Hybrid Approach: Online + Offline
2025 isn’t about choosing between online and offline, but their smart combination. We conduct offline conferences in different cities, but every event has a continuation in digital space through social networks.
Y Combinator Startup School is an excellent example: they combine online courses with local meetups worldwide, creating a global yet personal community.
Ethical Monetization
You can monetize communities without alienating participants. The main rule: participants should receive more value than they pay.
Best approaches:
- Paid workshops with experts (value > price)
- Exclusive materials for premium members
- Affiliate programs with tools that our members actually use
GitHub Sponsors showed how to monetize a developer community: developers receive financial support for their contributions, and sponsors get access to expertise and networking.

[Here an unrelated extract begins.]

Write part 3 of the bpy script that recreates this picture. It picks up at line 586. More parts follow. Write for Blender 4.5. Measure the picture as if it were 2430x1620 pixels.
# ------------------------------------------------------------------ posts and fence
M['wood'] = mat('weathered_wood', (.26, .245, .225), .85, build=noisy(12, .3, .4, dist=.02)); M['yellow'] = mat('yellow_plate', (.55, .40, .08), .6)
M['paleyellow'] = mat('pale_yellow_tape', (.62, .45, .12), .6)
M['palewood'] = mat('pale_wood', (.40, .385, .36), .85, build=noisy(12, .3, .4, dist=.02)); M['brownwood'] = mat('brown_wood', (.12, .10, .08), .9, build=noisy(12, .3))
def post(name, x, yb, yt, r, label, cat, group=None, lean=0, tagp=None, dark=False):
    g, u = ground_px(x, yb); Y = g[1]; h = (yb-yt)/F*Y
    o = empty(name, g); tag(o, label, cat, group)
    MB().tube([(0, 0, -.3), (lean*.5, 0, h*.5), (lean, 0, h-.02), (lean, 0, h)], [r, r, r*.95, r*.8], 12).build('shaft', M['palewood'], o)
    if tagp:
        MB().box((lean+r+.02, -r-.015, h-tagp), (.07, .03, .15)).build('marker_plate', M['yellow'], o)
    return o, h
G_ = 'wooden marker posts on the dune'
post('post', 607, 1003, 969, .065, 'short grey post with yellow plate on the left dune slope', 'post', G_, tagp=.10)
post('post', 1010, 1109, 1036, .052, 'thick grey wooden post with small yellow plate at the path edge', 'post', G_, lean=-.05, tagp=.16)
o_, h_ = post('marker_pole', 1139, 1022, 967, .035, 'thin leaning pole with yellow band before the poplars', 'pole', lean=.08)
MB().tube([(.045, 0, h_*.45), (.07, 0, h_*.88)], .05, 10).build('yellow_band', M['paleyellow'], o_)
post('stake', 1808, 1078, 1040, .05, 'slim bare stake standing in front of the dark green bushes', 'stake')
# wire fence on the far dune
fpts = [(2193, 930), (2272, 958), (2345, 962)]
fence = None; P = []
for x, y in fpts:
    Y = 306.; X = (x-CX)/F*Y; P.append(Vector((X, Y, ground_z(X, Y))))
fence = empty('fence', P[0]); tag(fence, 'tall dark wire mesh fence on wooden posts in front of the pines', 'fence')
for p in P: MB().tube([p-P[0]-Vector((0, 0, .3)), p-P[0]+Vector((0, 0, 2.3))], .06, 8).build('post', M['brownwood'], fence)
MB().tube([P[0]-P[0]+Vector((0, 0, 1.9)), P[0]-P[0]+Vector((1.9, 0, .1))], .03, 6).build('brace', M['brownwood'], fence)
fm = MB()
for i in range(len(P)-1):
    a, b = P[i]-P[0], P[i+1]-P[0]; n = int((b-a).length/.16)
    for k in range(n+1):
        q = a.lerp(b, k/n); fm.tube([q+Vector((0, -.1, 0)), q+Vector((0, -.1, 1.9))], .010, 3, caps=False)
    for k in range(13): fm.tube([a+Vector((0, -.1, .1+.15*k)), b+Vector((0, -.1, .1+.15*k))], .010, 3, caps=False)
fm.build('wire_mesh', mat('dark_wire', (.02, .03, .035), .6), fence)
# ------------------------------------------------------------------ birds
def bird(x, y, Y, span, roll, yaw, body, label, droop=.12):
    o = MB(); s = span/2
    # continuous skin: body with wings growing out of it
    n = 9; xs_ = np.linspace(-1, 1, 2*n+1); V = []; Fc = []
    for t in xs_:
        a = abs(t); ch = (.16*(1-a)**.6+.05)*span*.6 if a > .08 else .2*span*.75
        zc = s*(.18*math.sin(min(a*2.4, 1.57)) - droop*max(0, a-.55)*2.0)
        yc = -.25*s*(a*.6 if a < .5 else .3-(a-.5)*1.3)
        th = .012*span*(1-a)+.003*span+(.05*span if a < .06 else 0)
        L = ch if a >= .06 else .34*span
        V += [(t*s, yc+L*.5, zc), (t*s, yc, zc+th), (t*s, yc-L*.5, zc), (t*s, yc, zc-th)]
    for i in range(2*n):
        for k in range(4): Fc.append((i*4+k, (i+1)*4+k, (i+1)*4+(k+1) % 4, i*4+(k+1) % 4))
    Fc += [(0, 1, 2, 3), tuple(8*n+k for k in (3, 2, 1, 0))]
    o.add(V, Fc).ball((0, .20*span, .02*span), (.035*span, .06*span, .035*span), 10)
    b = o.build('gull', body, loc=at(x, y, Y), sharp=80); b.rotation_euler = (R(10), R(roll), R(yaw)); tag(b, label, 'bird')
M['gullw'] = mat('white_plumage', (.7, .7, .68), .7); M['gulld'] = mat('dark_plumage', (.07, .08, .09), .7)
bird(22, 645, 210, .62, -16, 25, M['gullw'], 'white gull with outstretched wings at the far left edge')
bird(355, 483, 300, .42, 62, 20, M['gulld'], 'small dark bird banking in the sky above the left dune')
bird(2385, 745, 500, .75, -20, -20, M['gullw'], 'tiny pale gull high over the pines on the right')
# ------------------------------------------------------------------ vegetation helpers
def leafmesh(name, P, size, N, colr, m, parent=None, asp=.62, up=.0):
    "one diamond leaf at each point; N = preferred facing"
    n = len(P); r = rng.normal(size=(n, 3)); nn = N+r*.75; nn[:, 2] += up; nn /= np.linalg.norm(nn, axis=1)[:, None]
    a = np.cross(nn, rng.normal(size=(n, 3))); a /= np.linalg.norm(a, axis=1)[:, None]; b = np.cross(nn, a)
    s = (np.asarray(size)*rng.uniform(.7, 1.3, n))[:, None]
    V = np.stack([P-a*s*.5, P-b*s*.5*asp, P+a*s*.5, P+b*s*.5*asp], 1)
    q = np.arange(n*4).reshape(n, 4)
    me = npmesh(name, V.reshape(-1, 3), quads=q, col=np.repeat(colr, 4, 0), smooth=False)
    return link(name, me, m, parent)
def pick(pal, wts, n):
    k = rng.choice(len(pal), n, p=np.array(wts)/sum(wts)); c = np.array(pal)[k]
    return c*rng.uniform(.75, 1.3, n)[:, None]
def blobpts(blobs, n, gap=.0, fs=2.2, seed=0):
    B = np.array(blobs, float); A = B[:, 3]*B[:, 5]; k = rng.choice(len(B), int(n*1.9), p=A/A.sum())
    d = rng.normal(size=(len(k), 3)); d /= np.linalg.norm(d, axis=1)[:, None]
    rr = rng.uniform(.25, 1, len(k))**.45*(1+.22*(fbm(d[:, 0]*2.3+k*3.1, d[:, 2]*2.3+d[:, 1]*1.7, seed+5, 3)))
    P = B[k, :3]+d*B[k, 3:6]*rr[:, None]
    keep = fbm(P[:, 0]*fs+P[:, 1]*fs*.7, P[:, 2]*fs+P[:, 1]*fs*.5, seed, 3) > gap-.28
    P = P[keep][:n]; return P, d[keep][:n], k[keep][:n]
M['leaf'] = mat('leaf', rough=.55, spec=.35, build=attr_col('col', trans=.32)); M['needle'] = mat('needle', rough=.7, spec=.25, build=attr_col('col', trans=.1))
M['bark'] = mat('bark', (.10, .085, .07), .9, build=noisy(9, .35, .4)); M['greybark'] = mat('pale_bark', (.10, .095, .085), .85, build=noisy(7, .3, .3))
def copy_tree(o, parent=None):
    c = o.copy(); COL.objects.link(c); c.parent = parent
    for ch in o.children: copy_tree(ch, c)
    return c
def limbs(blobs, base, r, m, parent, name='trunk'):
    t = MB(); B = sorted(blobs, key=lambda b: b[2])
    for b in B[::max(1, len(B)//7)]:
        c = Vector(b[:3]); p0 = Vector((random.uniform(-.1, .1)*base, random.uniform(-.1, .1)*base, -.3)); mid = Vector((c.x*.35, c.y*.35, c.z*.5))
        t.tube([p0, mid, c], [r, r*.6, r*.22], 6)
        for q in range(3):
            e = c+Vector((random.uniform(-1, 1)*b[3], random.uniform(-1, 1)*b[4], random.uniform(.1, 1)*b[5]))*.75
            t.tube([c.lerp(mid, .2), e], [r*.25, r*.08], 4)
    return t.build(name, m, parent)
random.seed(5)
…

Metrics That Actually Matter
Forget about subscriber count. Look at:
Retention Rate – how many people return a month after registration
Time to First Value – how quickly a new member gets their first value
Content Quality Score – ratio of quality posts to spam
Cross-Platform Activity – whether people move between different parts of your ecosystem
Member-Generated Content – how much content members create themselves
Notion publicly shares their community metrics: 90% of content is created by users themselves, and the average lifetime of an active participant is over 2 years.
What’s Next?
Community building in 2025 is a long-term game. Don’t expect quick results, but don’t forget about consistency. Every day, do something for your community: respond to comments, share valuable content, introduce members to each other.
Remember: you’re building a community, not an audience. The difference is that an audience listens to you, while a community talks to each other.